At a high level, what makes this formula so nice is that our Gaussian $G_p$ is so nice. Because $G_p$ merely indicates $\ZZ_p,$ our integral over $\QQ_p^\times$ turns into an integral over $\ZZ_p\setminus\{0\}.$ So we see\[\Gamma_p(s)=\frac p{p-1}\int_{\ZZ_p\setminus\{0\}}|t_p|^s_p\,\frac{dt_p}{|t_p|_p}.\]Here we mimic the argument that $\ZZ_p\setminus p\ZZ_p$ has multiplicative maesure $1.$ We see $\ZZ_p$ is inherently granular, so we can make the integrand constant by summing over each possible $|x_p|_p.$ In particular, $x_p\in\ZZ_p\setminus\{0\}$ implies $|x_p|_p=p^{-\nu}$ for some nonnegative integer $\nu.$ So because $\ZZ_p\setminus\{0\}$ is countably partitioned by $\nu,$ we may write\[\Gamma_p(s)=\frac p{p-1}\sum_{\nu=0}^\infty\int_{|x_p|=p^{-\nu}}p^{-\nu s}\,\frac{dt_p}{p^{-\nu}}.\]Now, the integrand is constant with respect to $t_p,$ so we can move it out of the integral, giving\[\Gamma_p(s)=\frac p{p-1}\sum_{\nu=0}^\infty\frac{p^{-\nu s}}{p^{-\nu}}\int_{|x_p|=p^{-\nu}}dt_p.\]At this point, we can begin to see the $\left(1-p^{-s}\right)^{-1}$ coming from the infinite series. We note that $\left\{x_p:|x_p|=p^{-\nu}\right\}$ is the $p^\nu\ZZ_p\setminus p^{\nu+1}\ZZ_p,$ the set of elements divisible by $p^\nu$ but not $p^{\nu+1}.$ So our integral is\[\Gamma_p(s)=\frac p{p-1}\sum_{\nu=0}^\infty\frac{p^{-\nu s}}{p^{-\nu}}\int_{p^{\nu}\ZZ_p\setminus p^{\nu+1}\ZZ_p}dt_p.\]We can evaluate the integral as we did when showing $\ZZ_p\setminus p\ZZ_p$ has multiplicative measure $1.$ The coset $p^\nu\ZZ_p$ is one of $p^\nu$ in $\ZZ_p/p^\nu\ZZ_p,$ and all cosets have the same size, so the measure of $p^\nu\ZZ_p$ is $1/p^\nu.$ The same argument shows $p^{\nu+1}\ZZ_p$ has measure $1/p^{\nu+1},$ so\[\int_{p^{\nu}\ZZ_p\setminus p^{\nu+1}\ZZ_p}dt_p=\frac1{p^\nu}-\frac1{p^{\nu+1}}=\frac{p-1}{p^{\nu+1}}\]because $p^{\nu+1}\ZZ_p\subseteq p^\nu\ZZ_p.$ From here, we have\[\Gamma_p(s)=\frac p{p-1}\sum_{\nu=0}^\infty\frac{p^{-\nu s}}{p^{-\nu}}\cdot\frac{p-1}{p^{\nu+1}}.\]Simplifying, we see\[\Gamma_p(s)=\sum_{\nu=0}^\infty p^{-\nu s}=\frac1{1-p^{-s}},\]which is what we wanted. $\blacksquare$
Quickly, we remark that if I were more comfortable with $p$-adic integration, we could write $d^\times t_p:=\frac p{p-1}\cdot\frac{dt_p}{|t_p|_p}$ as our multiplicative measure so that\[\int_{|t_p|_p=p^{-\nu s}}d^\times t_p=\int_{|t_p|_p=1}d^\times t_p=\int_{\ZZ_p\setminus p\ZZ_p}d^\times t_p=1\]because we are integrating over that multiplicative (!) measure. This is faster, but the multiplicative measure scares me.

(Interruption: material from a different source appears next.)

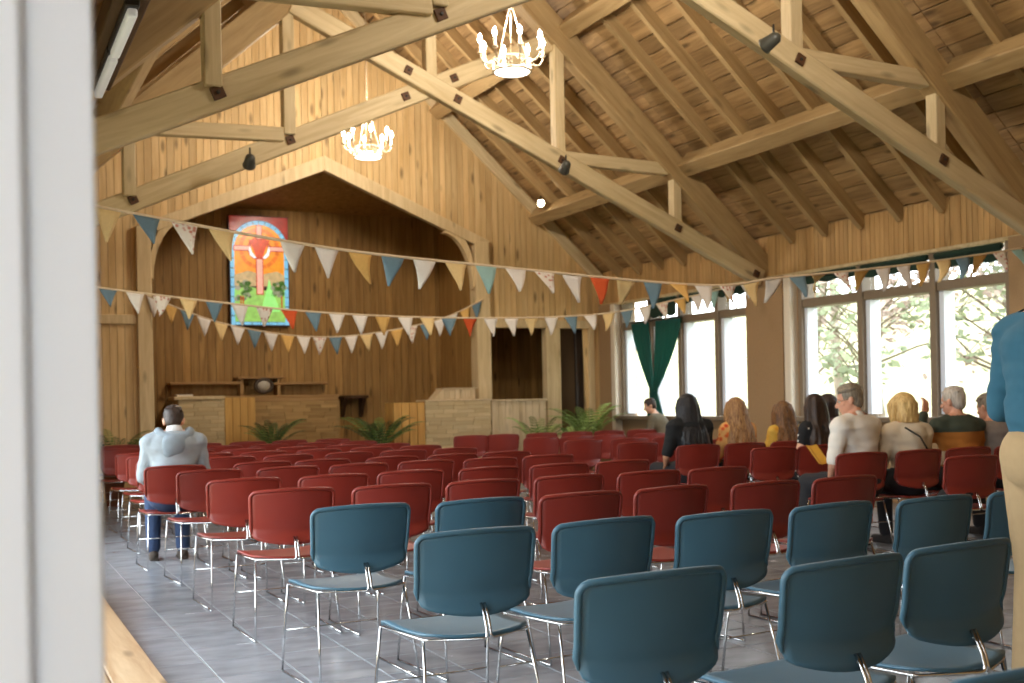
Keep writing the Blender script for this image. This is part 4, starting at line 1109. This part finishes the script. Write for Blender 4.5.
    if hstyle == 'short':
        ell(bm, T((0, -.014, .036)), (.083*s, .098*s, .092*s), rot); ell(bm, T((0, -.05, -.01)), (.068*s, .055*s, .07*s), rot)
        for k in range(30):
            a = rnd.uniform(0, 2*PI); b = rnd.uniform(.2, 1.2); p = Vector((.08*math.cos(a)*math.sin(b), -.012+.094*math.sin(a)*math.sin(b), .036+.088*math.cos(b)))
            ell(bm, T(p), (.02*s, .024*s, .012*s), rot, 2)
        me = rem(bm, .008, 2)
        me = cut(lambda p: (p.y > .045 and p.z < .062) or (p.y > -.01 and p.z < .01 and abs(p.x) > .04) or p.z < -.075, me)
    elif hstyle == 'bob':
        ell(bm, T((0, -.016, .03)), (.098*s, .112*s, .105*s), rot)
        for k in range(46):
            a = rnd.uniform(-.35, PI+.35); r = rnd.uniform(.07, .098); px_, py_ = r*math.cos(a)*1.02, -r*math.sin(a)-.005
            pts = [T((px_*.75, py_*.75, .08))]
            ph = rnd.uniform(0, 6)
            for j in range(1, 5): pts.append(T((px_*(1.08+.08*math.sin(j*1.6+ph)), py_*(1.08+.08*math.cos(j*1.7+ph)), .08-.05*j)))
            chain(bm, pts, [.018*s, .022*s, .022*s, .02*s, .012*s], 7)
        me = rem(bm, .008, 1); me = cut(lambda p: p.y > .05 and p.z < .07 and abs(p.x) < .07, me)
    elif hstyle == 'long':
        ell(bm, T((0, -.014, .032)), (.088*s, .102*s, .096*s), rot)
        for k in range(54):
            a = rnd.uniform(-.35, PI+.35); r = rnd.uniform(.065, .1); cx_, cy_ = r*math.cos(a), -r*math.sin(a)-.01
            p0_ = T((cx_*.85, cy_*.85, .07)); pts = [p0_]; ph = rnd.uniform(0, 6); Ln = rnd.uniform(.34, .5)
            for j in range(1, 7):
                v = j/6; spread = 1.05+.35*v
                wpt = T((cx_*spread, cy_*(1.0-.05*v), .07-.06*j/6)); back = J['sh']+V(cx_*s*1.35*spread, -.160-bulk*.4-.02*v+cy_*.15, 0)
                q = wpt.lerp(Vector((back.x, back.y, 0)), v*v*.8 if v < .6 else .62*v); q.z = p0_.z-(Ln+.08)*v*s
                q += V(.012*math.sin(v*9+ph), .008*math.cos(v*8+ph), 0)*v; pts.append(q)
            chain(bm, pts, [.018, .024, .026, .026, .025, .02, .008], 6)
        me = rem(bm, .0085, 1); me = cut(lambda p: p.y > .045 and p.z < .065 and abs(p.x) < .075, me)
    link('hair', me, hair, t, MW)
    if glasses:
        bm = bmesh.new()
        for e in (-1, 1):
            tube(bm, [T((e*.034+.022*math.cos(a), .1, .002+.017*math.sin(a))) for a in [k/14*2*PI for k in range(14)]], .0016, 5, True)
            tube(bm, [T((e*.056, .098, .006)), T((e*.078, .06, .008)), T((e*.082, -.012, .006))], .0017, 5)
        tube(bm, [T((-.012, .101, .006)), T((.012, .101, .006))], .0016, 5); ob('glasses', bm, M_dark, t, MW, True)
    return t, J, hm, MW
sk1, sk2, sk3 = skin('fair', (222, 172, 142)), skin('rosy', (214, 158, 130)), skin('tan', (196, 142, 108))
H_dark, H_black = hairmat('dark_brown', (30, 20, 16), (62, 42, 30)), hairmat('black', (12, 12, 16), (34, 34, 40))
H_honey, H_brown = hairmat('honey', (110, 74, 44), (196, 150, 98)), hairmat('long_brown', (70, 44, 26), (150, 106, 62))
H_blond, H_grey, H_white = hairmat('blond', (180, 136, 74), (236, 206, 140)), hairmat('grey', (92, 82, 70), (150, 136, 116)), hairmat('silver', (150, 138, 124), (206, 196, 184))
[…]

We now remark on the miracle that just happened. It would appear that we can define $\zeta$ synthetically (!) by\[\zeta(s)=\prod_{p \lt \infty}\Gamma_p(s),\]and this feels somewhat more natural than the the infinite sum definition. In particular, the analysis that we did above kind of implies that the "correct'' way to define our $\zeta$-functions is by an Euler product, which aligns with the way Artin $L$-functions are defined by Euler factors. Further,\[\xi(s)=\prod_\nu\Gamma_\nu(s),\]where $\nu$ ranges over all places (finite and infinite) of $\QQ.$ This presents a much more motivated view of the $\Gamma$ factor by placing it on equal footing with the rest of the Euler factors.